De Vienne, le 6 janvier 1689
On écrit de la Bossine, que les troupes Impériales qui y sont en quartiers, ont avec le secours de deux mille Rasciens, surpris un poste où quinze cents Turcs s'estoient retirez : & qu'ils en avoient tüé ou fait prisonniers la plus grande partie &
delivré plusieurs esclages Chrestiens
.
On a aussi eu avis de la Basse-Hongrie, que trente Turcs de la garnison de Sigher, ont esté faits prisonniers par les impériaux : qu'ils ont assuré que la garnison estoit redüite à quatre cents hommes : & qu'il ne restoit aussi qu'environ six cents habitants, qui manquoient de toutes les choses nécessaires à la vie. Les dernieres nouvelles de Transylvanie portent que le Comte Veterani avoit fait poster ses troupes en divers passages, & particulierement en plusieurs défilez du costé des montagnes, craignant d'estre attaqué par les Tartares. Le Comte de Souches prit le 29 du mois dernier, congé de
l'Empereur
pour aller joindre le Duc de Croy, à Ulm. Les quatre régiments de cüirassiers de Dunewald, de Palsi, de Savoye & de Commercy sont encore en Boheme, quoy qu'ils eussent reçeu ordre d'en partir incessamment pour suivre les sept autres, qui doivent avoir presentement passé le Danube à Ulm, pour se joindre avec les troupes Bavaroises. Le régiment d'infanterie d'Anhalt s'y doit aussi rendre à la fin de Janvier. Le Baron Heusler mettra sur pied un régiment d'infanterie au lieu de l'un des deux de cavalerie qu'il s'estoit obligéde lever. On continuë avec toute la diligence possible, à travailler aux autres levées & à tous les preparatifs de la Campagne prochaine.

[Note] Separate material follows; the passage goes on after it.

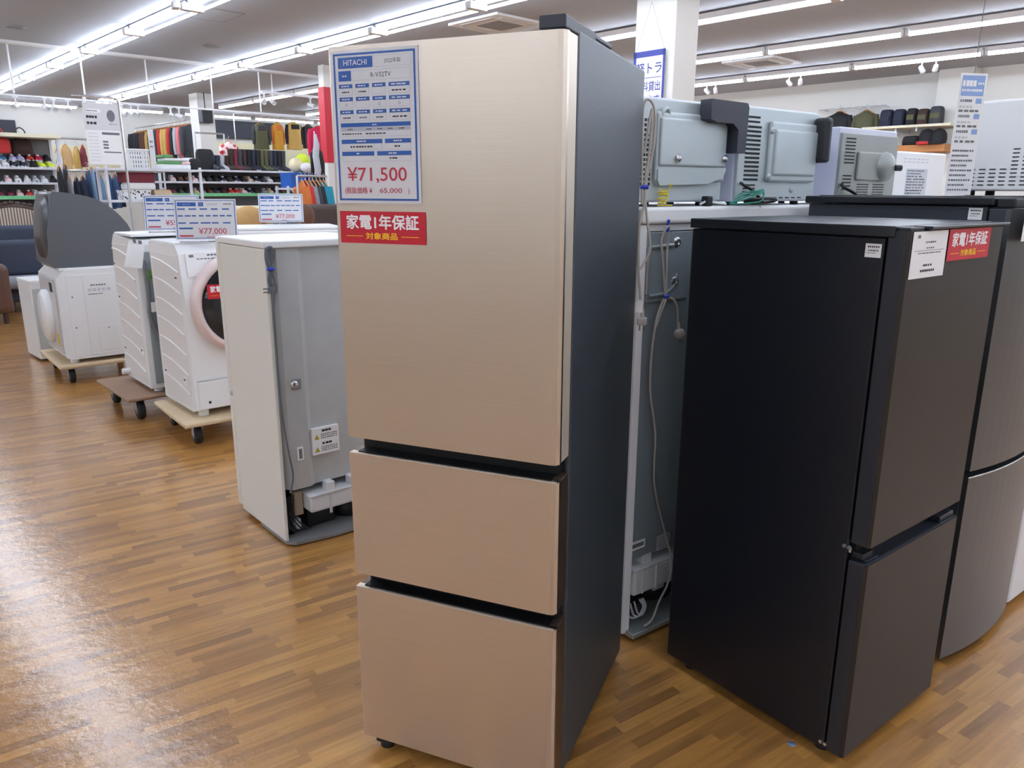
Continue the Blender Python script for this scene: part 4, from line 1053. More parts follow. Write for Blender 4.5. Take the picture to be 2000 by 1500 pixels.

Les commissions ont esté delivrées aux Colonels, avec une partie de l'argent necessaire pour faire des recruës, pour remonter la cavalerie, & pour augmenter chaque régiment de quatre compagniies. On pretend par cette augmentation, mettre les régiments de cavalerie sur le pied de mille chevaux & ceux d'infanterie sur le pied de deux mille deux cents hommes : & on espere par ce moyen & avec les nouveaux régiments Hongrois & Allemans que plusieurs Seigneurs levent à leurs dépens, & les troupes que les Pays Hereditaires se sont obligez de fournir, que l'armée Impériale sera d'environ quarante mille hommes. Le
Prince Frederic Auguste de Brunswich qui commande un régiment de cüirassiers au service de
l'Empereur
, a esté fait General Major : & le Baron de Rodern a esté nommé pour aller commander à Constance, à la place du Baron de Stadel qui a demandé la permission de se retirer à cause de ses indispositions continüelles. On attend le sieur Proski Plenipotentiaire de Pologne pour commencer la negociation avec les Envoyez de la Porte qui sont toujours à Pottendorff, sans s'expliquer en aucune maniere, sur les propositions dont ils sont chargez. On fait icy courir le brüit que les Turcs ne font aucuns preparatifs pour la Campagne : & que
le Comte Thekeli
n'avoit pû obtenir aucun secours de la Porte. Cependant, on a appris par des lettres interceptées qu'il a reçeu de l'argent pour assembler un petit corps d'armée, jusqu'à l'arrivée des troupes que
le Grand Vizir
a promis de luy envoyer. Le Comte Carassa se prepare à partir pour son voyage à Rome. Il passera aussi en diverses Cours des Princes d'Italie pour tâcher d'y emprunter de grandes sommes sans lesquelles il est difficile de soûtenir les dépenses que demandent les premiers preparatifs necessaires pour faire avancer l'armée Impériale du costé du Rhin.